Am 20:59, schrieb Marco d'Itri:
I think the problem is that people keep wasting my time and their time
by attributing to udev the alleged bugs of other packages.

Hi, this is Upstream. Sorry, that was not my intention.

For a start, usb_modeswitch is broken because it expects /usr/bin/tclsh
(and /usr/bin/logger, and /var/log/ and probably more) to be available
at boot time.

O.K., I admit I never bothered much to think about the boot phase. I just try to make new devices work that are unknown to the systems and the kernels. And these sticks are typically used "ad hoc" on a running system. Because in my user support work I deal mostly with "non-techies" often trying to get the latest hardware working, I *need* a debugging/logging facility with relativly simple access, booting or not.

So I'm afraid I need your advice about several things to do it right.
Q: Is there a guideline what *can* be assumed available at boot time?

To the usb_modeswitch maintainer: please also remove from the script
crap like the recursive greps over /etc/udev/rules.d /lib/udev/rules.d
which make the boot unnecessarily slower. If this is needed because
another package is buggy then have if fixed and add a conflict.

Will do. The conflicts are now gone anyway from udev-extras if I'm not mistaken.

And unless I am missing something, the usage of /tmp/gsmmodem_* is
insecure (if confirmed, please clone the bug and contact the security
team). And expected to *not* work at boot time. And subject to races.
And just plain ugly. What did the author think?

I thought I'd make the life easier for users. And yes, it is a quick hack.

Maybe you can advise me here too:

These switchable modems often expose more than one vendor class interface.
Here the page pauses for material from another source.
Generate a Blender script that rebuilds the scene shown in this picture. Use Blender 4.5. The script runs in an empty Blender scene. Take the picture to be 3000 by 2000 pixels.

If a serial driver is bound to them, each results in a ttyUSB device. Usually only one of them - which has a transfer type of "interrupt" - is suitable for the actual connection. Some have more of these interrupt interfaces though; empiric knowledge says the lower interface number is right.

My hack made udev create a symlink to the lowest interrupt interface after mode-switching. To handle the switched device exclusively (i.e. leaving any existing devices alone), I am storing just the bus/device number in the temporary file name.

I did this only because I found no immediate way to signal information from one udev RUN to the next; I'd be happy to scrap the temporary file if it could be done via something like an environment variable (but I tried that already).

I would *really* welcome any tips regarding a better way ...

Last but not least, if the program started by a RUN rule really needs to
sleep multiple times (hint: probably not with a modern kernel) then it
must fork and daemonize.

I thought the forking is done in the script head ? It does not block udev on my systems ... Regarding modern kernels, this tool is used on old netbooks, on routers and sometimes dated distributions. Unfortunately, I can't assume a certain kernel version nor a distribution minimum.

Sometimes there are existing udev rules or kernel routines to switch the mode, so I wait a bit for these to kick in first. In some cases I have to wait for a storage device to be accessible, to read out SCSI attributes for identification.

After the mode switch I wait for any driver binding to the device; if this doesn't happen I add the USB ID on the fly to the serial driver.

There are many aspects of these devices that are non-standard. But I'm willing to work to make this package "unbroken".